Há muito que as campainhas soaram. Se por um lado estes casos de insurreição, já verificados noutras latitudes (quem não se lembra do assalto ao Capitólio, em Janeiro de 2021?), merece um profunda reflexão e uma acção pensada e estruturada para tentar atacar o mal pela raiz, por outro não pode haver complacência para acções que ponham em causa o Estado de direito. Como dizia Manuel Carvalho, no editorial do Público de 10 de Janeiro, “A inteligência nem sempre demove os imbecis”, isto a propósito da dificuldade em usar da razão para confrontar estes actos de puro atentado à democracia, algo que, como o próprio diz, “escapa às nossas categorias de entendimento”, e que carece de uma acção mais musculada.
Numa acção preventiva, diga-se nada fácil, o primeiro passo passará por agir sobre a desinformação e as fake news que campeiam nas redes sociais, e mesmo nalguma imprensa escrita, sobretudo a de facção. Torna-se imperativo não dar tréguas a uma estratégia que visa confundir as pessoas, o senso comum, frequentemente concebida por alguns charlatães que pretendem tirar proveitos políticos, partidários ou mesmo económicos, e que põem em casa os pilares do Estado de direito e da própria democracia.
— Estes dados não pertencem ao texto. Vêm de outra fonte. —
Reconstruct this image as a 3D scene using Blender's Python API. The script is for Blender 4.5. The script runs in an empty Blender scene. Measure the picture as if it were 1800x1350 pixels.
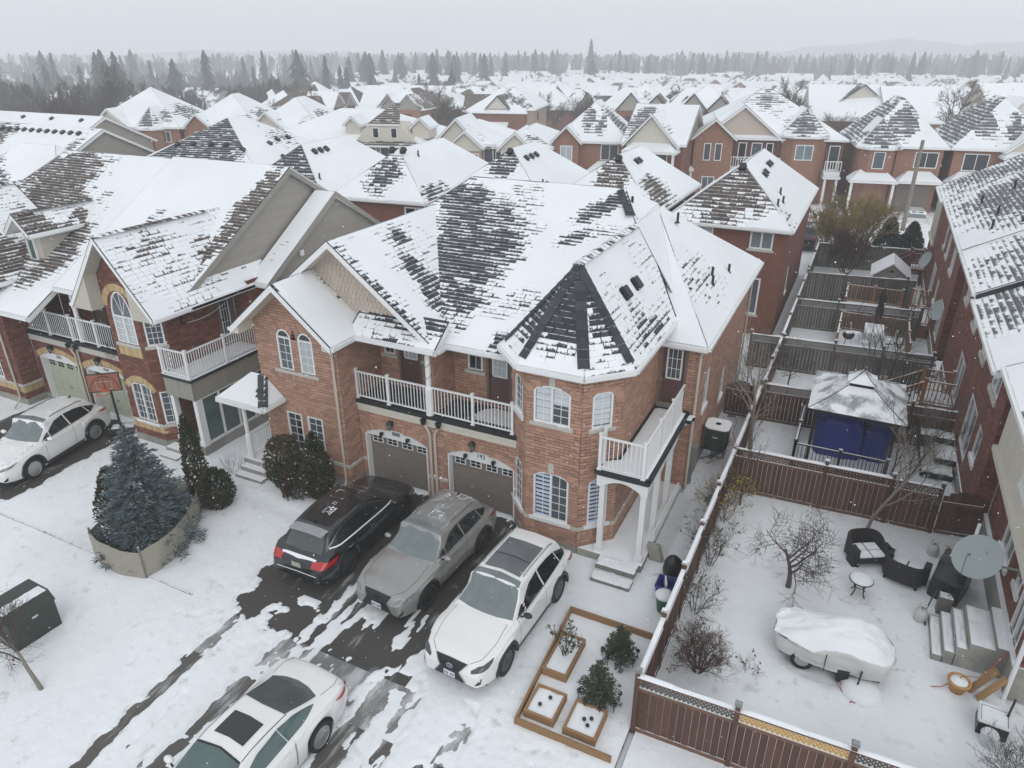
import bpy,math,random
import numpy as np
from mathutils import Vector,Matrix,noise
from mathutils.bvhtree import BVHTree
R=math.radians
PI=math.pi
random.seed(7)
scene=bpy.context.scene
COL=scene.collection
# ---------------------------------------------------------------- camera, sky, sun, exposure
cam_d=bpy.data.cameras.new('camera')
cam=bpy.data.objects.new('camera',cam_d)
COL.objects.link(cam)
cam_d.sensor_fit='HORIZONTAL'
cam_d.sensor_width=36.0
cam_d.lens=36.0*1249.0/1800.0
cam_d.clip_start=0.2
cam_d.clip_end=4000.0
cam.location=(0.0,0.0,13.4)
cam.rotation_euler=(R(90-25.3),0.0,R(26.0))
scene.camera=cam
world=bpy.data.worlds.new('World')
scene.world=world
world.use_nodes=True
wt=world.node_tree
wt.nodes.clear()
w_out=wt.nodes.new('ShaderNodeOutputWorld')
w_bg=wt.nodes.new('ShaderNodeBackground')
w_sky=wt.nodes.new('ShaderNodeTexSky')
w_sky.sky_type='NISHITA'
w_sky.sun_disc=False
w_sky.sun_elevation=R(38)
w_sky.sun_rotation=R(150)
w_sky.dust_density=4.0
w_sky.air_density=1.2
w_hsv=wt.nodes.new('ShaderNodeHueSaturation')
w_hsv.inputs['Saturation'].default_value=0.12
w_mix=wt.nodes.new('ShaderNodeMix')
w_mix.data_type='RGBA'
w_mix.inputs['Factor'].default_value=0.86
w_mix.inputs['B'].default_value=(8.1,8.5,8.95,1)
wt.links.new(w_sky.outputs['Color'],w_hsv.inputs['Color'])
wt.links.new(w_hsv.outputs['Color'],w_mix.inputs['A'])
wt.links.new(w_mix.outputs['Result'],w_bg.inputs['Color'])
w_bg.inputs['Strength'].default_value=0.10
wt.links.new(w_bg.outputs['Background'],w_out.inputs['Surface'])
sun_d=bpy.data.lights.new('sun','SUN')
sun_d.energy=0.5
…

A informação, como diz Pacheco Pereira, “é substituída pelo consumo do ‘engraçadismo’, pelo desprezo pela privacidade, pela raiva, pela calúnia, pelo comportamento em matilha, pelo julgamento imediato, pelo desprezo pelo outro (…).”
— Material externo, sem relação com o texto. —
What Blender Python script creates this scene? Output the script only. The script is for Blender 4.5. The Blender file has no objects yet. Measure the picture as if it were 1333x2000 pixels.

A democracia defende-se praticando-a todos os dias e em vários contextos. Faz-se acompanhando o desenvolvimento cognitivo, ou seja, desde a infância, através de uma educação para os valores e para a cidadania. Faz-se na escola, em casa e no espaço público por diferentes intervenientes com responsabilidades educativas e sociais.
Defender a democracia passa por INFORMAR, no sentido lato do termo. E informar significa ou implica, como poderemos encontrar em qualquer dicionário ou enciclopédia, esclarecer, avisar, instruir, fundamentar, indagar, documentar-se, entre outros. É disto que se trata.